Sparrow, 29, now teaches world history to eighth-graders at Charles Wright Academy, a small private school in Tacoma, Wash.

But 12 years ago, she was a junior at Rowland Hall and led a group of 22 students who lobbied the Legislature to study pay inequality among state employees.

The students were successful, and a study that year found big inequities between the pay for men and women. But there was no money to close the gap that year or the next, and Sparrow graduated and headed to Pomona College in California.

"Our government is not willing to spend the money to bring women where they ought to be," Sparrow said in a phone interview. "When you look at the country and Utah, it is not something people … want to take on."

The New York Times piece coincided with Equal Pay Day on Tuesday, the day chosen by a coalition of women's, civil-rights and labor groups to denote how much longer women must work each year to earn what men earned in the previous year.

Utah has the fourth-widest pay gap in the U.S., according to an analysis by the National Partnership for Women & Families. Only Louisiana, Wyoming and West Virginia have wider pay gaps.

In Utah, women working full time earn 70 cents for every $1 earned by men working full time. Nationally, the gap is narrower, with women earning 78 cents for every dollar earned by a man.

The gap is closing, but at such a slow rate that Sparrow figures the students she's teaching now will still have to deal with wage inequality.

"I look at my students and say, 'By the time you're in the workforce, you will be the most educated in history, and yet you will still make less than men," she said. "Our system still is not set up for them."

Sparrow says she brings the issue into the classroom as her students consider income differences in the developing world. "I want them to care about income inequality globally," she said.

The teacher was thrilled to learn that pay inequality remains a cause for some Utah high school students, including the Young Democrats club at Jordan High School in Sandy. In March, the group had a two-day gender-equality bake sale, charging boys $1 for cookies and girls just 77 cents.

Sparrow's group also used cookies, but Capitol rules forbade selling them, so the 2003 activists gave away cookies — bigger ones to represent men's pay and smaller ones to represent women's pay.

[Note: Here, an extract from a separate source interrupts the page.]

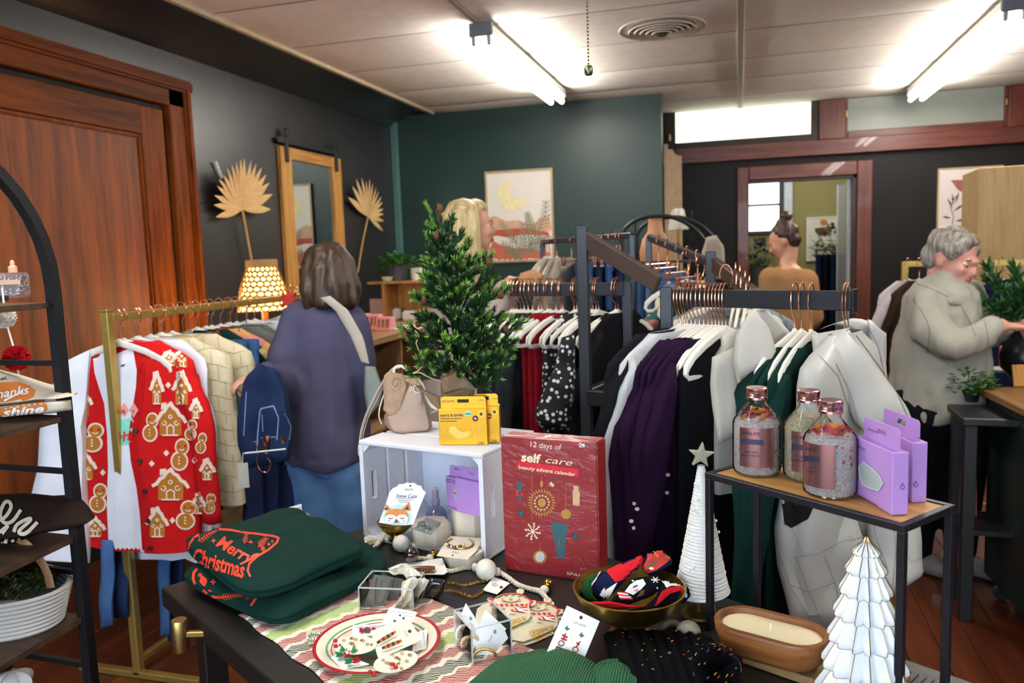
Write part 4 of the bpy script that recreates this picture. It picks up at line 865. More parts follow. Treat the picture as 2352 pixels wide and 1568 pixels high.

Every day, she and others in the group would spend at least an hour at the Capitol, coaxing lawmakers to study the issue. "We just came and flooded the upper hallways," she recalls.

Sparrow calls the recognition she received this week "really cool and undeserved and crazy.

"It definitely was not just me," she added. "It was a huge group of girls — and boys — that went."

She believes it will take a long-term effort by many young women — and a full-time lobbyist — to reverse the pay gap.

"It's an issue that needs a full-time champion," Sparrow said. "At the rate we're going, it won't be until 2100-something that we make the same wage. That's ridiculous."